Holmes concedes that a stronger dollar might put some short-term pressure on gold but that the lack of fiscal restraints in the U.S. will put longer-term pressure on the currency and that, in the meantime, physical gold buying will prevail. "Half of the equation is the love trade in other parts of the world," he says referring in part to India's wedding season and the Christmas holidays in Western countries, both of which give consumers many reasons to buy gold.


Nigel Moffatt, head of Treasury at Gold Corporation, which operates the Perth Mint, says, however, that physical demand has been fickle recently. "(We have seen) nothing out of India and very little out of Thailand, Singapore, Malaysia, and Hong Kong.
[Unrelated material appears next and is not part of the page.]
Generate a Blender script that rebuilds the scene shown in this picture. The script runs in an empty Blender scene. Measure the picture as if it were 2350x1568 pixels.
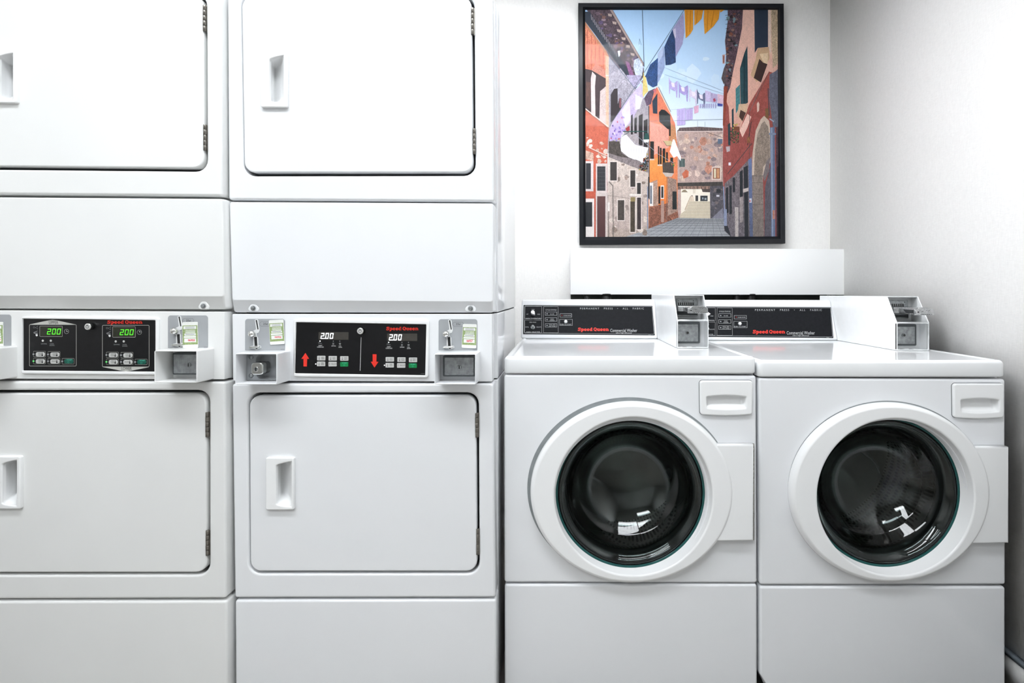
import bpy, bmesh, math, random
from mathutils import Vector, Matrix
random.seed(7)
sc = bpy.context.scene
COL = sc.collection
# ------------------------------------------------------------------ camera
CAMZ = 1.09
FPX, VX, VY = 1300.0, 1290.0, 672.0
cd = bpy.data.cameras.new('camera'); cam = bpy.data.objects.new('camera', cd); COL.objects.link(cam)
cam.location = (0, 0, CAMZ); cam.rotation_euler = (math.pi/2, 0, 0)
cd.sensor_width = 36; cd.lens = 36*FPX/2350
cd.shift_x = -(VX-1175)/2350; cd.shift_y = -(784-VY)/2350
cd.clip_start = .02
sc.camera = cam
sc.view_settings.view_transform = 'Standard'
sc.view_settings.look = 'None'
sc.view_settings.gamma = 1
sc.view_settings.use_curve_mapping = False
sc.view_settings.exposure = 0.26

# ------------------------------------------------------------------ materials
def lin(c):
    def f(v): return v/12.92 if v <= .04045 else ((v+.055)/1.055)**2.4
    if isinstance(c, str):
        c = c.lstrip('#'); c = tuple(int(c[i:i+2], 16)/255 for i in (0, 2, 4))
    return tuple(f(v) for v in c[:3])+(1,)
MATS = {}
def mat(name, col, rough=.5, metal=0, spec=.5, coat=0, emis=None, es=0, noise=None, bump=None, trans=0, ior=1.45, aniso=0):
    m = bpy.data.materials.new(name); m.use_nodes = True; MATS[name] = m
    nt = m.node_tree; b = nt.nodes['Principled BSDF']
    b.inputs['Base Color'].default_value = col if len(col) == 4 else tuple(col)+(1,)
    b.inputs['Roughness'].default_value = rough; b.inputs['Metallic'].default_value = metal
    b.inputs['Specular IOR Level'].default_value = spec
    b.inputs['Coat Weight'].default_value = coat; b.inputs['Coat Roughness'].default_value = .04
    b.inputs['Transmission Weight'].default_value = trans; b.inputs['IOR'].default_value = ior
    if emis:
        b.inputs['Emission Color'].default_value = emis; b.inputs['Emission Strength'].default_value = es
    tc = nt.nodes.new('ShaderNodeTexCoord')
    if noise:   # (scale, amount)
        n = nt.nodes.new('ShaderNodeTexNoise'); n.inputs['Scale'].default_value = noise[0]; n.inputs['Detail'].default_value = 4
        nt.links.new(tc.outputs['Object'], n.inputs['Vector'])
        r = nt.nodes.new('ShaderNodeMapRange'); r.inputs['From Min'].default_value = .3; r.inputs['From Max'].default_value = .7
        r.inputs['To Min'].default_value = 1-noise[1]; r.inputs['To Max'].default_value = 1
        nt.links.new(n.outputs['Fac'], r.inputs['Value'])
        x = nt.nodes.new('ShaderNodeVectorMath'); x.operation = 'SCALE'
        x.inputs[0].default_value = b.inputs['Base Color'].default_value[:3]
        nt.links.new(r.outputs['Result'], x.inputs['Scale']); nt.links.new(x.outputs['Vector'], b.inputs['Base Color'])
    if bump:    # (scale, strength, distance)
        n = nt.nodes.new('ShaderNodeTexNoise'); n.inputs['Scale'].default_value = bump[0]; n.inputs['Detail'].default_value = 2
        nt.links.new(tc.outputs['Object'], n.inputs['Vector'])
        bp = nt.nodes.new('ShaderNodeBump'); bp.inputs['Strength'].default_value = bump[1]; bp.inputs['Distance'].default_value = bump[2]
        nt.links.new(n.outputs['Fac'], bp.inputs['Height']); nt.links.new(bp.outputs['Normal'], b.inputs['Normal'])
    return m
enamel = mat('white_enamel', (.79, .80, .82), .10, spec=.5, noise=(2.2, .03), bump=(260, .03, .0004))
enamelw = mat('warm_white_enamel', (.79, .795, .79), .14, spec=.5, noise=(2.2, .04), bump=(260, .04, .0004))
plastic = mat('white_plastic', (.84, .845, .85), .22, spec=.5, noise=(3, .02))
meterw = mat('white_meter_paint', (.80, .81, .82), .28, noise=(40, .04))
black = mat('black_panel', (.006, .006, .007), .28, spec=.35, noise=(60, .3))
charc = mat('charcoal_panel', (.012, .0125, .015), .5, spec=.12, noise=(120, .25))
dark = mat('dark_gap', (.02, .022, .024), .8, noise=(30, .3))
seamg = mat('door_seam_grey', (.26, .28, .29), .6, noise=(30, .2))
innerg = mat('inner_grey_metal', (.10, .11, .115), .6, noise=(30, .2))
rubber = mat('black_rubber', (.012, .012, .013), .45, noise=(40, .3))
chrome = mat('chrome', (.82, .82, .80), .12, metal=1, noise=(50, .1))
zinc = mat('zinc_metal', (.42, .44, .45), .38, metal=1, noise=(90, .45), bump=(300, .2, .0004))
slidem = mat('slide_steel', (.60, .61, .62), .27, metal=1, noise=(160, .35), bump=(220, .3, .0005))
hingem = mat('hinge_steel', (.34, .32, .29), .38, metal=1, noise=(80, .3))
greyplate = mat('grey_plate', (.37, .385, .40), .42, spec=.4, noise=(25, .1))
whiteink = mat('white_ink', (.75, .76, .76), .5, noise=(200, .03))
softink = mat('soft_white_ink', (.46, .47, .48), .5, noise=(200, .05))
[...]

There's still volume demand out of China but the premiums are low."


Jewelry buying accounted for 48% of global demand in the second quarter, according to the World Gold Council, which means higher gold prices need both physical and investor demand to stay strong.


One factor that could help gold is Western central banks' accommodative policies. New president of the European Central Bank, Mario Draghi, surprised investors by cutting interest rates to 1.25% Thursday, something which many expected him to do before the end of the year but not days after taking the helm.


"I do expect the ECB will resemble the Federal Reserve far more than under Mr. Trichet," says Chen-Young, which will create one of two positive backdrops for gold.


Chen-Young says that as western countries ramp up deleveraging, central banks are forced to loosen monetary policies such as lowering interest or by buying assets -- pumping money into the system. Those gold investors will be buying the metal as an inflation hedge as the faith of paper currencies is called into question.


The other end of the equation, according to Chen-Young, is that emerging market countries are fighting higher inflation and more restrictive monetary policies, like rate hikes. Gold buyers in these countries like China and Brazil will also be buying gold as an inflation hedge but also as a diversifier. Those countries will not just own the U.S. dollar and euro in their reserves but emerging market currencies and gold as well.


Gold mining stocks were lower Friday. Barrick Gold (ABX) was down 1.6% to $51.19, while Newmont Mining (NEM) was shedding 0.4% at $69.06. Goldcorp (GG) was slipping 0.8% to $51.49, and Randgold Resources (GOLD) was dropping 0.6% to $118.04.